This is skipping ahead somewhat, but International Monetary Economics students may be interested in this piece by Daniel Gros and Thomas Mayer on debt reduction without default.
"Abstract. This paper proposes a two-step, market-based approach to debt reduction:
Step 1. The European Financial Stability Facility (EFSF) would offer holders of debt of the countries with an EFSF
programme (probably Greece, Ireland and Portugal = GIP) an exchange into EFSF paper at the market price prior to their
entry into an EFSF-funded programme. The offer would be valid for 90 days.
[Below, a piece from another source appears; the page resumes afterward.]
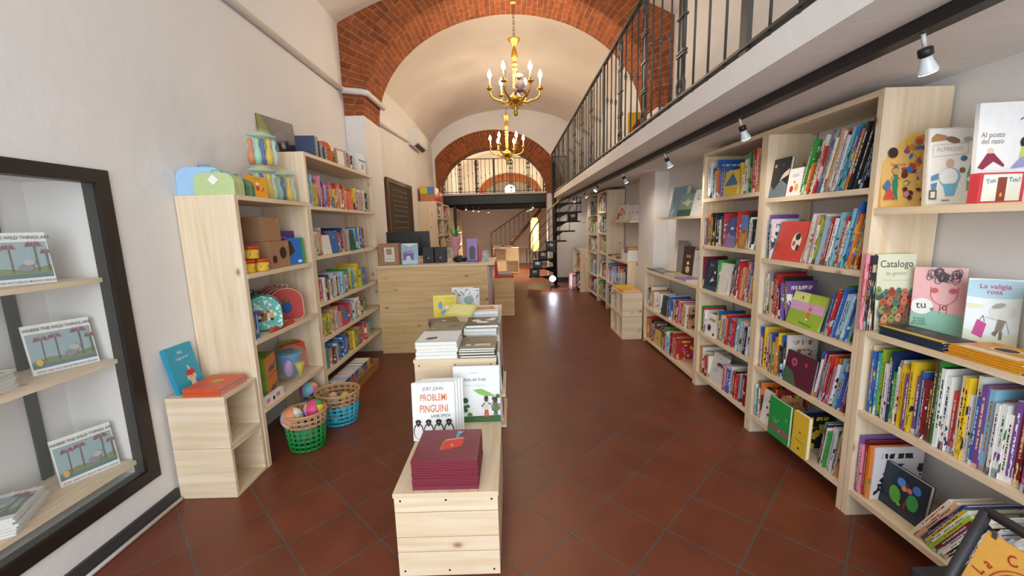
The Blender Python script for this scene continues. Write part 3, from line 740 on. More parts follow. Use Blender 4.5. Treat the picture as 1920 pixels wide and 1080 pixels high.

Banks would be forced in the context of the ongoing stress tests to write down even their banking book and thus would have an incentive to accept the offer.
Step 2. Once the EFSF had acquired most of the GIP debt, it would assess debt sustainability country by country.
a) If the market price discount at which it acquired the bonds is enough to ensure sustainability, the EFSF will write
down the nominal value of its claims to this amount, provided the country agrees to additional adjustment efforts (and, in some cases, asset sales).
b) If under a central scenario this discount is not enough to ensure sustainability, the EFSF might agree on a lower
interest rate, but with GDP warrants to participate in the upside.
A key condition for this approach to succeed in restoring access to private capital markets is that the EFSF claims are not made senior to the remaining claims and the new private bondholders. EFSF support must be comparable to an injection of equity into the country. While the EFSF concentrates on the exchange of the stock of bonds, the IMF could fund the remaining deficits in the
usual way with bridge financing, until the fiscal adjustment is completed. The ECB would of course immediately stop its
‘Securities Market Programme’, which would have lost its raison d’être."